Skating spotlight turns to USA's Hamilton, Sumners, and Zayak

The historic ice dancing performance of Great Britain's Jayne Torvill and Christopher Dean has launched what promises to be a spectacular series of figure skating finals in the closing days of these 1984 Winter Olympics.

Torvill and Dean, who were virtually assured of the top placing after building a big lead in the compulsory figures and the short program, made it official with a brilliant free skating performance Tuesday night. To the delight of a wildly enthusiastic audience, the British couple made Olympic history by collecting 12 perfect 6.0 scores, including an incredible sweep of nine perfect marks for artistic impression.

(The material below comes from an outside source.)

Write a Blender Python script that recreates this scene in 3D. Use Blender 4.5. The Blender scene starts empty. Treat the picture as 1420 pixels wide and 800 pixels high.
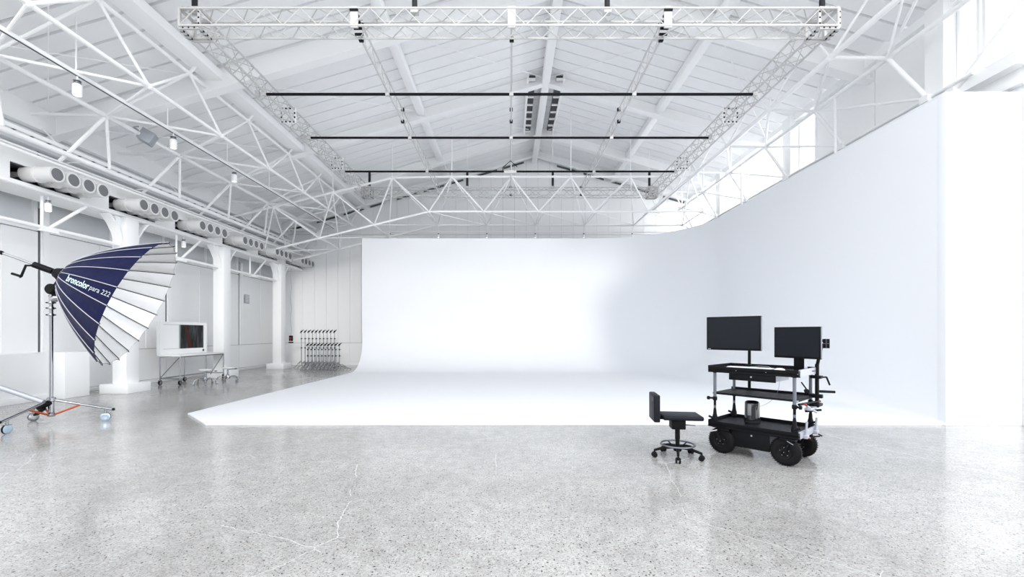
import bpy, bmesh, math, random
from mathutils import Vector, Matrix
PI = math.pi
R = math.radians
random.seed(7)
SC = bpy.context.scene
COL = SC.collection

# ------------------------------------------------------------------ camera, light, exposure
H = 1.35
cam = bpy.data.cameras.new('camera')
cam.sensor_width = 36.0
cam.lens = 36.0 * 620 / 1420
cam.shift_x = 3 / 1420
cam.shift_y = 62 / 1420
cam.clip_end = 200
cam_o = bpy.data.objects.new('camera', cam)
cam_o.location = (0, 0, H)
cam_o.rotation_euler = (R(90), 0, 0)
COL.objects.link(cam_o)
SC.camera = cam_o
w = bpy.data.worlds.new('world')
SC.world = w
w.use_nodes = True
w.node_tree.nodes['Background'].inputs[0].default_value = (0.945, 0.972, 1.0, 1)
w.node_tree.nodes['Background'].inputs[1].default_value = 2.1
sun = bpy.data.lights.new('sun', 'SUN')
sun.energy = 0.75
sun.angle = R(8)
sun.color = (1.0, 0.975, 0.94)
sun_o = bpy.data.objects.new('sun', sun)
sun_o.rotation_euler = Vector((-0.31, 1.0, -0.215)).to_track_quat('-Z', 'Y').to_euler()
sun_o.location = (4, -8, 9)
COL.objects.link(sun_o)
# added area lamp boosting daylight through the clerestory windows to lift the rear roof
for (ya, yb, en) in ((10.8, 19.0, 440),):
    al = bpy.data.lights.new('window_daylight_boost', 'AREA')
    al.shape = 'RECTANGLE'; al.size = yb - ya; al.size_y = 3.0
    al.energy = en; al.color = (0.95, 0.975, 1.0)
    ao = bpy.data.objects.new('window_daylight_boost', al)
    ao.location = (10.2, (ya + yb) / 2, 5.9)
    ao.rotation_euler = (R(90), 0, R(90))
    COL.objects.link(ao)
SC.view_settings.view_transform = 'Standard'
SC.view_settings.look = 'None'
SC.view_settings.gamma = 1
SC.view_settings.use_curve_mapping = False
SC.view_settings.exposure = 0.42
SC.cycles.max_bounces = 12
SC.cycles.diffuse_bounces = 8

# ------------------------------------------------------------------ materials
def mat(name, col, rough=0.5, metal=0.0, spec=0.5, var=0.0, scale=8.0, bump=0.0, coat=0.0, emit=None):
    m = bpy.data.materials.new(name)
    m.use_nodes = True
    nt = m.node_tree
    b = nt.nodes['Principled BSDF']
    b.inputs['Base Color'].default_value = (*col, 1)
    b.inputs['Roughness'].default_value = rough
    b.inputs['Metallic'].default_value = metal
    b.inputs['Specular IOR Level'].default_value = spec
    b.inputs['Coat Weight'].default_value = coat
    if emit:
        b.inputs['Emission Color'].default_value = (*emit[0], 1)
        b.inputs['Emission Strength'].default_value = emit[1]
    if var or bump:
        tc = nt.nodes.new('ShaderNodeTexCoord')
        n = nt.nodes.new('ShaderNodeTexNoise')
        n.inputs['Scale'].default_value = scale
        n.inputs['Detail'].default_value = 4
        nt.links.new(tc.outputs['Object'], n.inputs['Vector'])
        if var:
            mx = nt.nodes.new('ShaderNodeMix')
            mx.data_type = 'RGBA'
            mx.inputs['A'].default_value = (*[c * (1 - var) for c in col], 1)
            mx.inputs['B'].default_value = (*[min(1, c * (1 + var)) for c in col], 1)
            nt.links.new(n.outputs['Fac'], mx.inputs['Factor'])
            nt.links.new(mx.outputs['Result'], b.inputs['Base Color'])
        if bump:
            bp = nt.nodes.new('ShaderNodeBump')
            bp.inputs['Strength'].default_value = bump
            bp.inputs['Distance'].default_value = 0.01
            nt.links.new(n.outputs['Fac'], bp.inputs['Height'])
            nt.links.new(bp.outputs['Normal'], b.inputs['Normal'])
    return m

M = {
 'cyc': mat('cyc_paint', (0.825, 0.84, 0.87), 0.6, var=0.008, scale=1.5, spec=0.25),
 'wall': mat('wall_paint', (0.92, 0.925, 0.93), 0.5, var=0.02, scale=2),
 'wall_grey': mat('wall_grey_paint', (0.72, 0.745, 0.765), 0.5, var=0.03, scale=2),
 'roof': mat('roof_paint', (0.91, 0.915, 0.925), 0.5, var=0.03, scale=3),
 'steel': mat('white_steel_paint', (0.945, 0.95, 0.955), 0.35, var=0.01, scale=4),
 'band': mat('band_paint', (0.86, 0.86, 0.86), 0.45, var=0.01, scale=2),
 'alu': mat('aluminium', (0.60, 0.595, 0.59), 0.45, metal=0.3),
 'chrome': mat('chrome', (0.42, 0.43, 0.45), 0.15, metal=1.0),
 'chrome_dark': mat('dark_chrome', (0.40, 0.41, 0.43), 0.25, metal=1.0),
 'dark': mat('dark_recess', (0.05, 0.052, 0.06), 0.6),
 'front': mat('blocker_grey', (0.42, 0.43, 0.44), 0.7, var=0.06, scale=3),  # grey of the added wall, kept low so it bounces less light
 'joint': mat('board_joint', (0.42, 0.43, 0.44), 0.7),
 'gap': mat('dark_joint', (0.10, 0.11, 0.12), 0.7),
 'black': mat('black_powder_coat', (0.004, 0.0045, 0.006), 0.5, spec=0.18, var=0.2, scale=30),
 'black_soft': mat('black_vinyl', (0.009, 0.010, 0.016), 0.5, spec=0.2, var=0.15, scale=25, bump=0.1),
 'rubber': mat('rubber', (0.006, 0.006, 0.007), 0.65, spec=0.2, var=0.2, scale=40, bump=0.2),
 'grey_metal': mat('grey_anodised', (0.20, 0.21, 0.25), 0.35, metal=0.7),
 'silver': mat('silver_anodised', (0.48, 0.50, 0.56), 0.35, metal=0.4),
 'screen': mat('screen_glass', (0.008, 0.010, 0.015), 0.35, spec=0.2),
 'gloss_black': mat('gloss_black', (0.02, 0.02, 0.022), 0.08, coat=0.5),
 'white_plastic': mat('white_plastic', (0.88, 0.88, 0.88), 0.35),
 'disc': mat('nozzle_mesh', (0.16, 0.165, 0.175), 0.6, var=0.1, scale=60),
 'duct': mat('nozzle_metal', (0.72, 0.72, 0.72), 0.35, metal=0.1),
 'orange': mat('orange_strut', (0.50, 0.085, 0.02), 0.4),
 'red': mat('red_button', (0.5, 0.03, 0.02), 0.4),
 'chain': mat('chain_bag_black', (0.008, 0.008, 0.012), 0.6, var=0.3, scale=40),
 'flood': mat('flood_grey', (0.42, 0.44, 0.48), 0.4, metal=0.3),
 'lamp_face': mat('lamp_face', (0.95, 0.95, 0.95), 0.4, emit=((1, 1, 1), 1.5)),
 'blue_caster': mat('clear_blue_caster', (0.50, 0.62, 0.74), 0.15, metal=0.5),
 'navy': mat('navy_fabric', (0.002, 0.0035, 0.038), 0.45, var=0.35, scale=6, bump=0.6, spec=0.12),
 'silver_fabric': mat('silver_fabric', (0.93, 0.925, 0.92), 0.34, metal=0.45, var=0.05, scale=7, bump=0.6),
 'piping': mat('grey_piping', (0.45, 0.45, 0.48), 0.5),
 'txt_cyan': mat('pale_cyan_print', (0.62, 0.86, 0.90), 0.5),
 'txt_grey': mat('grey_print', (0.50, 0.55, 0.57), 0.5),
}

def mirror_mat():
    m = mat('mirror', (0.9, 0.9, 0.92), 0.02, metal=1.0)
    return m
M['mirror'] = mirror_mat()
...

Far behind in second place came the Soviet pair of Natalya Bestgemianova and Andrei Bukin, while the other Russian couple, Marina Klimova and Sergei Ponomarenko just edged Americans Judy Blumberg and Michael Seibert for the bronze.

Now the spotlight turns to Scott Hamilton of the United States, another heavy pre-Olympics favorite who has also built a big advantage over his rivals in the compulsories and short program and seems a similar certainty for the gold in the men's long program tonight.

Meanwhile the more closely-contested women's competition got under way with compulsory figures Wednesday, to be followed by the short program today and the concluding long program Saturday night. World champion Rosalynn Sumners of the United States and her teammate Elaine Zayak, a former world titleholder, are expected to battle it out for the gold with East Germany's Katarina Witt.